Non si tratta solo di denaro, ma anche di costi sociali, rapporti di potere fra stati e continenti e ripartizione della ricchezza. E alla VW il consiglio di sorveglianza comincia finalmente a rendersene conto.

La notizia è che il consiglio di fabbrica della Volkswagen ha sfiduciato ufficialmente l’ad Herbert Diess; la presidente Daniela Cavallo ha così di fatto iniziato la procedura che potrebbe portare alla rimozione dell’alto dirigente. D’altronde anche i rapporti di Diess con il consiglio di sorveglianza del gruppo, la struttura che sovrintende alla sua gestione e nella quale i rappresentanti del lavoro e lo stato della Bassa Sassonia hanno la maggioranza, sono difficili da parecchio tempo.
La guida di una società con 675.000 dipendenti e una complessa struttura di azionariato non è mai stata facile, ma si è complicata dopo il Dieselgate del 2015. La decisione di passare a una produzione completamente elettrica implica infatti passaggi che non sono stati universalmente apprezzati, in particolare il presupposto che il nuovo orientamento implichi massicci licenziamenti a causa della minor quantità di parti rispetto ai veicoli con motore a combustione.
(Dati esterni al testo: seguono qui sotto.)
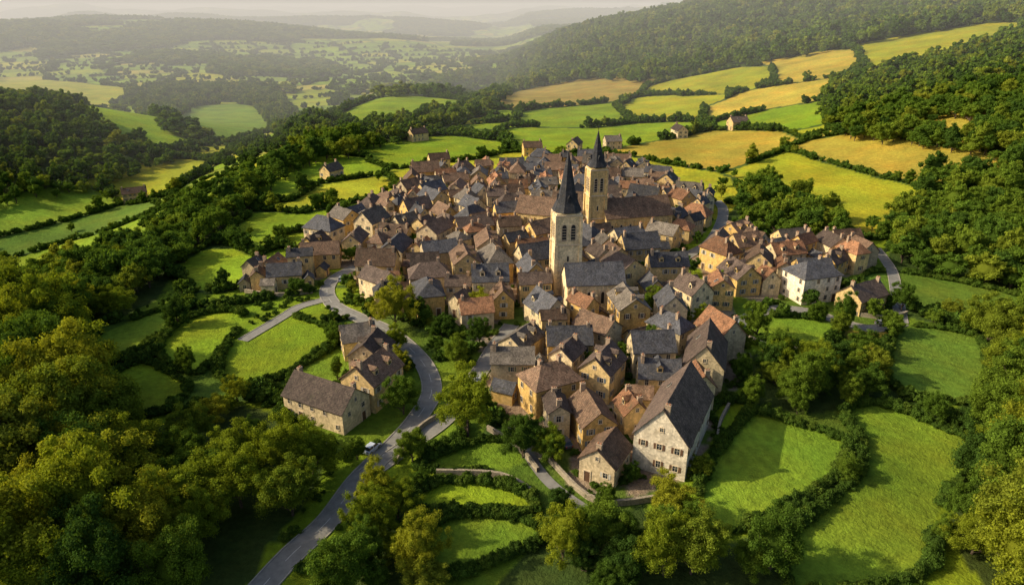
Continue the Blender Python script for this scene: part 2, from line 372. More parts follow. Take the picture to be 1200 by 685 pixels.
for i in range(4): PM.append(plant('k%02d_oak_mid'%(5+i),30+i,5.0,11.5,1.5,46,75,.34,.23,LEAF,fuzz=(.65,1.35),spread=(.45,.95),lobes=1.3))
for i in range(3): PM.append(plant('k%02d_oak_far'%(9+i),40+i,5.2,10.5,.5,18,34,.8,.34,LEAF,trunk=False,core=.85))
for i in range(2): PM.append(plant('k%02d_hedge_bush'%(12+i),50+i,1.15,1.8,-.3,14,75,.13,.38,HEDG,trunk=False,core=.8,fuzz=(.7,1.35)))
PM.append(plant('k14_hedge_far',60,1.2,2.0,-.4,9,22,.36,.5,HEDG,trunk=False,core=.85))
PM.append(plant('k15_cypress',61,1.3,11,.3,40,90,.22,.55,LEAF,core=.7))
ng=bpy.data.node_groups.new('scatter_plants','GeometryNodeTree')
ng.interface.new_socket('Geometry',in_out='INPUT',socket_type='NodeSocketGeometry');ng.interface.new_socket('Geometry',in_out='OUTPUT',socket_type='NodeSocketGeometry')
gi=ng.nodes.new('NodeGroupInput');go=ng.nodes.new('NodeGroupOutput');ip=ng.nodes.new('GeometryNodeInstanceOnPoints');ci=ng.nodes.new('GeometryNodeCollectionInfo')
ci.inputs['Collection'].default_value=PROTO;ci.inputs['Separate Children'].default_value=True;ci.inputs['Reset Children'].default_value=True
def na(n,t):
    a=ng.nodes.new('GeometryNodeInputNamedAttribute');a.data_type=t;a.inputs['Name'].default_value=n;return a.outputs['Attribute']
ng.links.new(gi.outputs[0],ip.inputs['Points']);ng.links.new(ci.outputs[0],ip.inputs['Instance']);ip.inputs['Pick Instance'].default_value=True
ng.links.new(na('kind','INT'),ip.inputs['Instance Index']);ng.links.new(na('rot','FLOAT_VECTOR'),ip.inputs['Rotation']);ng.links.new(na('scl','FLOAT_VECTOR'),ip.inputs['Scale'])
ng.links.new(ip.outputs[0],go.inputs[0])
def scatter(name,xy,scl,kind,sink=.0):
    xy=np.asarray(xy);n=len(xy)
    if n==0: return
    me=bpy.data.meshes.new(name);me.vertices.add(n)
    z=hgt(xy[:,0],xy[:,1])-sink
    me.vertices.foreach_set('co',np.stack([xy[:,0],xy[:,1],z],1).astype(np.float32).ravel())
    rot=np.zeros((n,3));rot[:,2]=rng.uniform(0,6.28,n);rot[:,:2]=rng.normal(0,.05,(n,2))
    scl=np.asarray(scl,float)
    if scl.ndim==1: scl=np.stack([scl,scl*rng.uniform(.8,1.2,n),scl*rng.uniform(.75,1.25,n)],1)
    a=me.attributes.new('rot','FLOAT_VECTOR','POINT');a.data.foreach_set('vector',rot.astype(np.float32).ravel())
    a=me.attributes.new('scl','FLOAT_VECTOR','POINT');a.data.foreach_set('vector',scl.astype(np.float32).ravel())
    a=me.attributes.new('kind','INT','POINT');a.data.foreach_set('value',np.asarray(kind,np.int32))
    me.update();o=obj(name,me);mo=o.modifiers.new('scatter','NODES');mo.node_group=ng;return o
# ------------------------------------------------------------------ terrain
NX=760
ys=[-150.]
while ys[-1]<13000: ys.append(ys[-1]+max(1.25,abs(ys[-1])*.006))
ys=np.array(ys);sx=np.linspace(-1,1,NX);wd=250+.9*np.clip(ys,0,None)
X=wd[:,None]*sx[None];Yg=np.repeat(ys[:,None],NX,1);Z=hgt(X,Yg)
idv,edge,ks=voro(X,Yg)
pal=np.array([G,G2,G2,Y,G,(.25,.31,.025),(.17,.25,.025),(.31,.30,.05)]);palr=np.array([Y,O,G,Y,B,(.26,.30,.03),O,Y]);paln=np.array([G,G2,G2,G,DG,G2,G,G2])
k=np.floor(idv*997%8).astype(int);right=(X+60*(vn(X/90,Yg/90,77)-.5)>110)&(Yg<900)
col=np.where(right[...,None],palr[k],pal[k])
col=np.where((Yg<240)[...,None],paln[k]*.85,col)
for n,(P,c) in enumerate(FE): col[ks==n]=np.array(c)*(.85+.3*random.random())
stripe=X*np.cos(idv*31)+Yg*np.sin(idv*31);amp=np.where(Yg<700,.06,0)
col=np.where((edge<.9+.0020*Yg)[...,None],np.array([.055,.10,.02]),col)
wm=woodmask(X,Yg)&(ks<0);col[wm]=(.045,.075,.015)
for i,(P,c) in enumerate(FP):
    q=inpoly(X,Yg,P);j=.85+.3*random.random();col[q]=np.array(c)*j
    a=random.choice([.3,1.2,2.2,.9]);stripe[q]=(X*np.cos(a)+Yg*np.sin(a))[q];amp[q]=random.choice([.03,.05,.08])
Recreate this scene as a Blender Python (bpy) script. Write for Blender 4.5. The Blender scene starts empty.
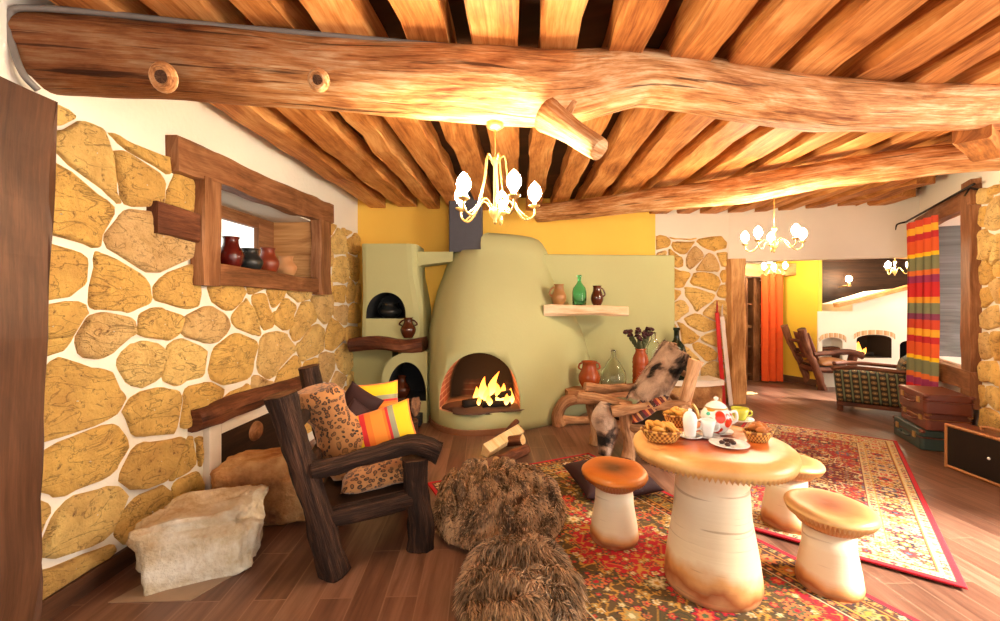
import bpy, math, random
import numpy as np
from mathutils import Vector, Matrix, noise
PI = math.pi
V = Vector
scene = bpy.context.scene
COL = scene.collection
random.seed(7)
K, HY, CH = 440.0, 302.0, 1.46          # focal length (px), horizon row, eye height


def P(px, py, Y):
    return V(((px - 500) / K * Y, Y, CH - (py - HY) / K * Y))


def F(px, py, z=0.0):
    Y = (CH - z) * K / (py - HY)
    return V(((px - 500) / K * Y, Y, z))


def XL(y):
    return -2.18 + .041 * y


def XR(y):
    return 2.08 + .589 * y if y > 3.75 else 4.289


def lin(c):
    return tuple(((x / 255) / 12.92 if x / 255 <= .04045 else ((x / 255 + .055) / 1.055) ** 2.4) for x in c)


# ------------------------------------------------------------------ mesh builder
def crom(pts, m):
    pts = [V(p) for p in pts]
    if len(pts) == 2:
        return [pts[0].lerp(pts[1], i / (m - 1)) for i in range(m)]
    out = []
    n = len(pts) - 1
    for i in range(m):
        t = i / (m - 1) * n
        k = min(int(t), n - 1)
        f = t - k
        p0 = pts[max(k - 1, 0)]; p1 = pts[k]; p2 = pts[k + 1]; p3 = pts[min(k + 2, n)]
        out.append(.5 * ((2 * p1) + (p2 - p0) * f + (2 * p0 - 5 * p1 + 4 * p2 - p3) * f * f + (3 * p1 - p0 - 3 * p2 + p3) * f ** 3))
    return out


def lerpl(vals, t):
    n = len(vals) - 1
    x = t * n
    k = min(int(x), n - 1)
    return vals[k] + (vals[k + 1] - vals[k]) * (x - k)


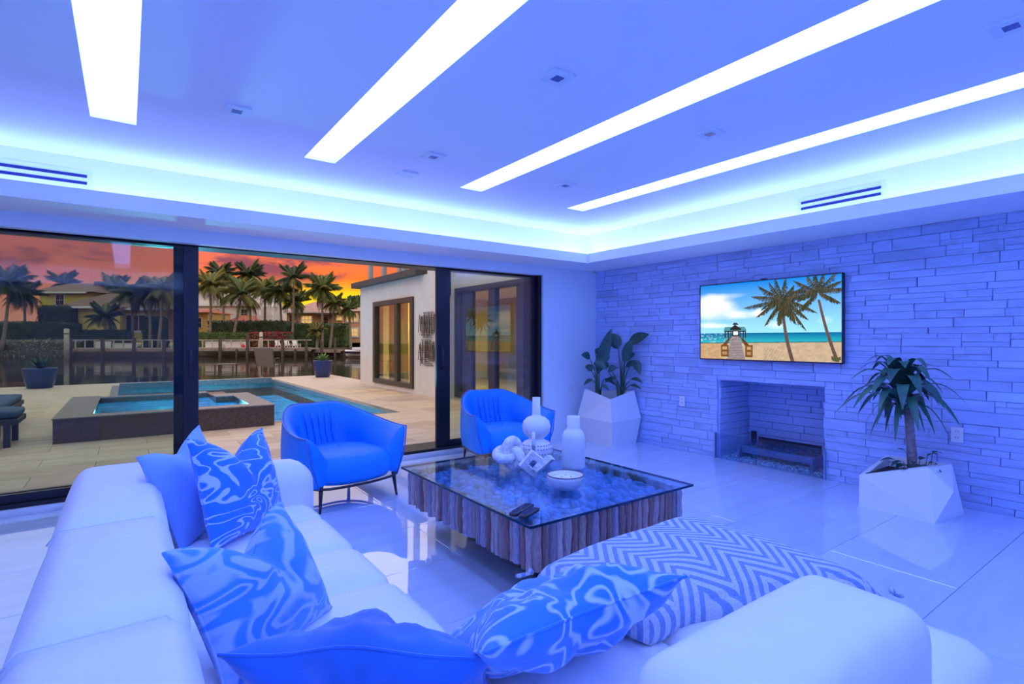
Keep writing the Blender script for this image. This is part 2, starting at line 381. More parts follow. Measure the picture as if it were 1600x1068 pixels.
# ---- sliding glass doors
threshold = pm('threshold_marble', (.80, .80, .84), .5, var=.03)
struct(MB().box(XL-.2, JAMB, 5.16, 5.62, -.05, .045).build('trim_2', threshold), 'pale raised sill under the glass doors')
struct(MB().box(XL-.2, JAMB, 5.19, 5.55, .045, .075).build('trim_3', black_metal, bevel=.004, seg=1), 'black sliding door track')
struct(MB().box(XL-.2, JAMB, YW+.10, YW+.34, OPEN_TOP-.012, OPEN_TOP+.05).build('trim_4', black_metal), 'black head track of the glass doors')
struct(MB().box(JAMB-.045, JAMB+.0, YW+.04, YW+.34, .06, OPEN_TOP+.05).build('trim_5', black_metal), 'black door jamb')
tint_glass = glass('tinted_glass', (.72, .80, .76), .5)
tint_glass_r = glass('tinted_glass_green', (.82, .88, .80), 1.5)
def door(name, x0, x1, y, ls, rs, handle, label, gm):
    r = struct(empty(name, (x0, y, .075)), label); w = x1-x0; z1 = OPEN_TOP+.02-.075
    MB().box(0, ls, -.02, .02, 0, z1).build('stile', black_metal, r, .004, 1); MB().box(w-rs, w, -.02, .02, 0, z1).build('stile', black_metal, r, .004, 1)
    MB().box(ls, w-rs, -.02, .02, 0, .065).build('bottom_rail', black_metal, r, .004, 1); MB().box(ls, w-rs, -.02, .02, z1-.045, z1).build('top_rail', black_metal, r, .004, 1)
    MB().box(ls-.005, w-rs+.005, -.004, .004, .06, z1-.04).build('pane', gm, r)
    if handle is not None:
        q = MB().tube([(handle, -.02, .86), (handle, -.065, .88), (handle, -.065, 1.08), (handle, -.02, 1.10)], .009, 8)
        q.box(handle-.018, handle+.018, -.026, -.02, .84, 1.12); q.build('handle', dark_leg, r)
def xat(px, y): u = (px-800)/832; d = FW+RT*u; return d.x/d.y*y
door('door_1', -2.2, xat(310, 5.25), 5.25, .10, xat(310, 5.25)-xat(287, 5.25), 2.2+xat(297, 5.25), 'open sliding glass door panel on the left', tint_glass)
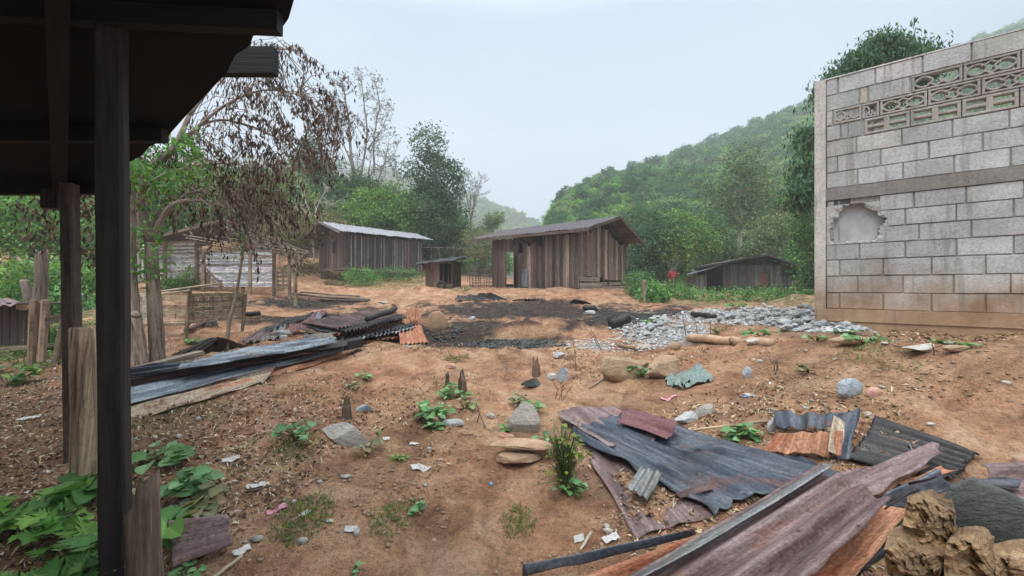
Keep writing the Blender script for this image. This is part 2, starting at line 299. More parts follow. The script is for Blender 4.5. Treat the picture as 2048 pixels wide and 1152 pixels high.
def build_ground():
    xs = sinhgrid(-420, 420, 0.3, 2.2, 620); ys = sinhgrid(-60, 420, 2.6, 1.5, 640)
    X, Y = np.meshgrid(xs, ys); Z = Hr(X, Y); ny, nx = X.shape
    c, g, l, gr = char_mask(X, Y, Z)
    idx = np.arange(nx*ny).reshape(ny, nx)
    Fq = np.stack([idx[:-1,:-1], idx[:-1,1:], idx[1:,1:], idx[1:,:-1]], -1).reshape(-1, 4)
    V = np.stack([X, Y, Z], -1).reshape(-1, 3)
    m, nt, b, out = newmat('red_soil'); n = NT(nt); tc = n.n('ShaderNodeTexCoord').outputs['Object']
    at = n.n('ShaderNodeAttribute'); at.attribute_name = 'Col'; sp = n.n('ShaderNodeSeparateColor'); n.l(at.outputs['Color'], sp.inputs[0])
    big = n.noise(tc, .55, 5, .6); mid = n.noise(tc, 2.6, 7, .65, dist=.6); fine = n.noise(tc, 24, 5, .75); clod = n.noise(tc, 75, 3, .7)
    col = n.ramp(mid, [(.28,(.17,.088,.048)),(.42,(.36,.205,.118)),(.55,(.55,.335,.20)),(.72,(.67,.47,.31))])
    col = n.mix(n.gr(big, .42, .62), col, n.ramp(mid, [(.3,(.29,.14,.08)),(.55,(.53,.285,.165)),(.75,(.65,.45,.31))]))
    col = n.mix(n.math('MULTIPLY', sp.outputs[2], .75), col, n.ramp(mid, [(.3,(.12,.07,.04)),(.6,(.30,.18,.11))]))
    col = n.mix(n.math('MULTIPLY', n.gr(n.noise(tc, 7, 5, .7), .56, .68), .55), col, (.15,.09,.055))
    col = n.mix(1, col, n.ramp(fine, [(.28,(.55,.52,.5)),(.5,(1,1,1)),(.7,(1.2,1.2,1.2))]), 'MULTIPLY')
    col = n.mix(.8, col, n.ramp(clod, [(.3,(.5,.48,.46)),(.48,(1,1,1)),(.75,(1.25,1.25,1.28))]), 'MULTIPLY')
    damp = n.noise(tc, .8, 6, .65, dist=.8); col = n.mix(n.math('MULTIPLY', n.gr(damp, .52, .62), .55), col, n.mix(1, col, (.50,.46,.44), 'MULTIPLY')); dust = n.noise(n.map(tc,(1,1,1),(7,3,0)), 1.4, 5, .6); col = n.mix(n.math('MULTIPLY', n.gr(dust, .56, .68), .22), col, (.62,.47,.35))
    vor = n.n('ShaderNodeTexVoronoi'); vor.inputs['Scale'].default_value = 26; n.l(tc, vor.inputs['Vector'])
    grv = n.mix(1, n.ramp(vor.outputs['Color'], [(0,(.2,.2,.19)),(1,(.6,.6,.58))]), n.ramp(fine, [(.3,(.6,.6,.6)),(.7,(1.1,1.1,1.1))]), 'MULTIPLY')
    col = n.mix(sp.outputs[1], col, grv)
    ch = n.math('MULTIPLY', sp.outputs[0], n.ramp(n.noise(tc, 9, 5, .7), [(.25,(.5,.5,.5)),(.5,(1,1,1))]))
    col = n.mix(ch, col, n.ramp(clod, [(.35,(.012,.010,.010)),(.58,(.055,.041,.035)),(.70,(.13,.10,.085)),(.78,(.28,.26,.25))]))
    gat = n.n('ShaderNodeAttribute'); gat.attribute_name = 'luv'; gsp = n.n('ShaderNodeSeparateXYZ'); n.l(gat.outputs['Vector'], gsp.inputs[0])
    col = n.mix(n.math('MULTIPLY', gsp.outputs[0], n.gr(n.noise(tc, 5, 6, .7), .4, .6)), col, (.08,.11,.03))
    n.l(col, b.inputs['Base Color']); b.inputs['Roughness'].default_value = .93; b.inputs['Specular IOR Level'].default_value = .25
    h = n.math('ADD', n.math('MULTIPLY', mid, 1.2), n.math('ADD', n.math('MULTIPLY', fine, .55), n.math('MULTIPLY', clod, .22)))
    n.bump(h, 1.0, .10, b)
    o = mesh_obj('ground', V, Fq, m, col=np.stack([c.ravel(), g.ravel(), l.ravel()], 1), luv=np.stack([gr.ravel()]*3, 1), smooth=True)
    tag(o, kind='structure', label='red brown bare earth yard with burnt black patches')
build_ground()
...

Ma con la gestione attuale VW sembra preoccupata unicamente di essere rimasta indietro rispetto ai rivali di minor dimensione, con l’intenzione di intraprendere azioni decisive per assicurarsi una posizione di rilievo rispetto alle aziende che operano negli Stati Uniti e in Cina. A questo proposito la soluzione elettiva sarebbe quella di una revisione industriale accelerata, ma sfortunatamente per Diess i sindacati tedeschi non hanno intenzione di accettare passivamente massicci licenziamenti.
La corrente situazione industriale della filiera elettrica vede la produzione delle batterie, parte più complessa e costosa, spesso esternalizzata ad altre aziende, mentre il lavoro di montaggio in assenza della parte termodinamica semplicemente non richiede lo stesso numero di persone. Un bel vantaggio per le Case, che ipotizzano già minori spese per il personale e un guadagno quasi garantito grazie alle pesanti sovvenzioni dei governi, che consentono di vendere prodotti più costosi.
Tuttavia, il capitale speso solo per arrivare a questo punto è stato a dir poco enorme. Volkswagen ha stanziato circa 16 miliardi di euro per lo sviluppo di “mobilità elettrica, ibridazione e digitalizzazione” entro il 2025. E ulteriori fondi sono stati stanziati per la struttura di ricarica e per il programma di veicoli autonomi.

Ma a questo punto non si tratta più soltanto di ristrutturazioni industriali. La vulgata ottimistica vuole che i veicoli elettrici raggiungano parità finanziaria con quelli a combustione entro il 2025, ma il loro tasso di adozione non sarà in grado di renderli la modalità di trasporto dominante per almeno un altro decennio. E mentre i costruttori si collocano in un delirio autistico di innovazione a qualunque costo, il mondo reale fa i conti con il loro ruolo sociale, che esiste da sempre al di sopra di una certa taglia, e con una sorta di ritorno al passato dal punto di vista delle disparità economiche che una società moderna non può più accettare.

E la partita riguarda ovviamente anche la UE, che del cambiamento verde ha fatto la sua bandiera nella stessa accezione intrisa di fanatismo, trascurando la principale legge che sta alla base di ogni attività umana, che prevede fatalmente ogni beneficio abbia sempre un costo. La salvaguardia dell’ambiente passa per molteplici fattori, molti dei quali implicano appunto forti costi, che però si tendono a scaricare sempre sulla parte più ampia della popolazione, incidentalmente la più povera. Affrontare un simile argomento, e non parlo solo del settore dell’automobile, implica uno sforzo epocale di rinnovamento, che deve però partire dal sistema economico, principale causa di ogni squilibrio attuale. Non è possibile ipotizzare un cambio ambientale win-win: se le cose vanno fatte non è detto che qualcuno ci debba per forza guadagnare. Il tempo stringe, ma non solo per l’ecostistema: anche lo status economico richiede una profonda revisione in temini di equità e giustizia. Prima ce ne rendiamo conto meglio è.